Paul Krugman: “The underlying story of Appalachia is in fact one of declining opportunity.”

National Review recently published what was actually an interesting report by Kevin Williamson on the state of the Appalachian region, providing a valuable portrait of its woes – plus an account of how people make food stamps fungible by exchanging them for cases of soda, which they then trade for cash or other things.

But the piece also has a moral: the big problem, Mr. Williamson argues, is the way government aid creates dependency. It’s the Paul Ryan notion of the safety net as a “hammock” that makes life too easy for the poor. But do the facts about Appalachia actually support this view? No, they don’t.

Indeed, even the facts presented in the article don’t support it. Mr. Williamson dismisses suggestions that economic factors might be driving social collapse in this region: “If you go looking for the catastrophe that laid this area low,” you’ll eventually discover a terrifying story: Nothing happened.”

But he almost immediately contradicts himself, noting that employment in eastern Kentucky has fallen with the decline of coal and what little manufacturing the area once had. True, there was no sudden moment when the area’s main employer closed up shop; it was a gradual process. But so what?

The underlying story of Appalachia is in fact one of declining opportunity. See the chart on the unemployment rate for Owsley County in Kentucky.

2014.1.28.Unemployment.chart

Is it any surprise that people have turned to food stamps? And what would they do if they didn’t have food stamps? Mr. Williamson is too good a reporter to argue that people could find jobs in eastern Kentucky if only they really wanted to work. Instead, he implicitly argues that the “dole” fosters dependency by allowing people to stay in their home counties rather than going someplace else.

Maybe. But as he also notes, many people are leaving. Indeed, they’ve been leaving in droves (see the chart on population).

2014.1.28.Pop.Chart

So the moral hazard doesn’t look that severe. Mainly this looks like a story of what happens when a region faces a drastic loss of economic opportunity.

Oh, and about the soda: things like that will happen when you try to provide aid in kind to very poor people. Give an only moderately poor person food stamps, and she’ll probably be willing to use all of it on food. Give food stamps to a very poor person with hardly any other source of income and she’ll try to convert part of it into cash to be spent on other things. This doesn’t say that she’s getting too much help; it just says that she’s pretty desperate across the board, not just in terms of her food budget.

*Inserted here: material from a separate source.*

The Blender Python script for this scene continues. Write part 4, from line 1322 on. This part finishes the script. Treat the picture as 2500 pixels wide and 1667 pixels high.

Back to the broader issue: My take on Mr. Williamson’s report is that it basically says that the sociologist William Julius Wilson was right. Mr. Wilson famously argued that the social troubles of urban blacks emerged not because there was something inherently wrong with their culture, but because job opportunities in inner cities dried up.

Sure enough, when the God-fearing (and definitely white) people of Appalachia face a loss of employment opportunity, their region turns into what Mr. Williamson calls the “Great White Ghetto.” And this in turn says that the problem isn’t that the United States is becoming a nation of takers; it’s the fact that we’re becoming a nation that doesn’t offer enough economic opportunity to the bottom half, or maybe even the bottom 80 percent, of its citizens.